Using the listing below, report all lines holding the word "scene".

• • •

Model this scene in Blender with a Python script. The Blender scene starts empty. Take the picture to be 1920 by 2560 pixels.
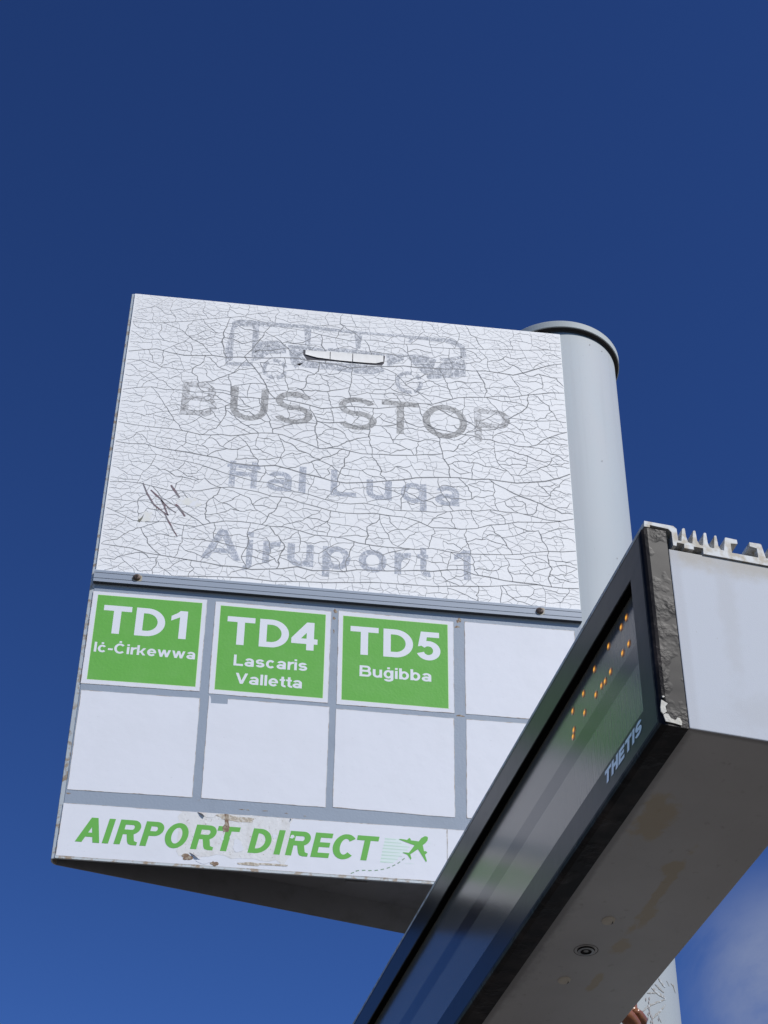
import bpy, bmesh, math, random
from mathutils import Vector, Matrix

# ------------------------------------------------------------------ camera, sky, sun, exposure
scene = bpy.context.scene
C = scene.collection
Z0 = 2.98                       # height of the sign's lower edge above the ground
cam_d = bpy.data.cameras.new('camera')
cam = bpy.data.objects.new('camera', cam_d); C.objects.link(cam); scene.camera = cam
cam_d.sensor_fit = 'VERTICAL'; cam_d.sensor_height = 36.0; cam_d.sensor_width = 27.0
cam_d.lens = 4634.5 / 2560 * 36
cam_d.clip_start = 0.05; cam_d.clip_end = 5000
PITCH, ROLL, YAW = 0.7108, 0.0120, 0.1141
fwd = Vector((math.sin(YAW)*math.cos(PITCH), math.cos(YAW)*math.cos(PITCH), math.sin(PITCH)))
rgt = Vector((math.cos(YAW), -math.sin(YAW), 0)); upv = rgt.cross(fwd)
cr, sr = math.cos(ROLL), math.sin(ROLL)
r2 = cr*rgt + sr*upv; u2 = -sr*rgt + cr*upv
M = Matrix((r2, u2, -fwd)).transposed().to_4x4()
M.translation = Vector((0.2135, -2.5111, -1.4287 + Z0))
cam.matrix_world = M

SUN_EL, SUN_AZ = math.radians(46), math.radians(43)      # azimuth to the right of the sign's normal
sun_dir = Vector((math.sin(SUN_AZ)*math.cos(SUN_EL), -math.cos(SUN_AZ)*math.cos(SUN_EL), math.sin(SUN_EL)))
world = bpy.data.worlds.new('World'); scene.world = world; world.use_nodes = True
nt = world.node_tree; nt.nodes.clear()
def N(tree, typ, **kw):
    n = tree.nodes.new(typ)
    for k, v in kw.items():
        if k in n.inputs: n.inputs[k].default_value = v
        else: setattr(n, k, v)
    return n
sky = N(nt, 'ShaderNodeTexSky', sky_type='NISHITA', sun_disc=False, sun_elevation=SUN_EL,
        sun_rotation=math.pi - SUN_AZ, air_density=1.0, dust_density=0.0, ozone_density=6.0, altitude=0)
gm = N(nt, 'ShaderNodeGamma', Gamma=1.7)                  # the deep, contrasty blue of a clear dry day
nt.links.new(sky.outputs[0], gm.inputs['Color'])
ml = N(nt, 'ShaderNodeMixRGB', blend_type='MULTIPLY'); ml.inputs['Fac'].default_value = 1; ml.inputs['Color2'].default_value = (.43, .405, .42, 1)
nt.links.new(gm.outputs[0], ml.inputs['Color1'])
hs = N(nt, 'ShaderNodeMixRGB', blend_type='DARKEN'); hs.inputs['Fac'].default_value = 1; hs.inputs['Color2'].default_value = (5.0, 5.6, 6.5, 1)
nt.links.new(ml.outputs[0], hs.inputs['Color1'])
bg = N(nt, 'ShaderNodeBackground', Strength=0.1); out = N(nt, 'ShaderNodeOutputWorld')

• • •

**Exercise output**
Model this scene in Blender with a Python script. The Blender scene starts empty. Take the picture to be 1920 by 2560 pixels.
scene = bpy.context.scene
C = scene.collection
cam = bpy.data.objects.new('camera', cam_d); C.objects.link(cam); scene.camera = cam
world = bpy.data.worlds.new('World'); scene.world = world; world.use_nodes = True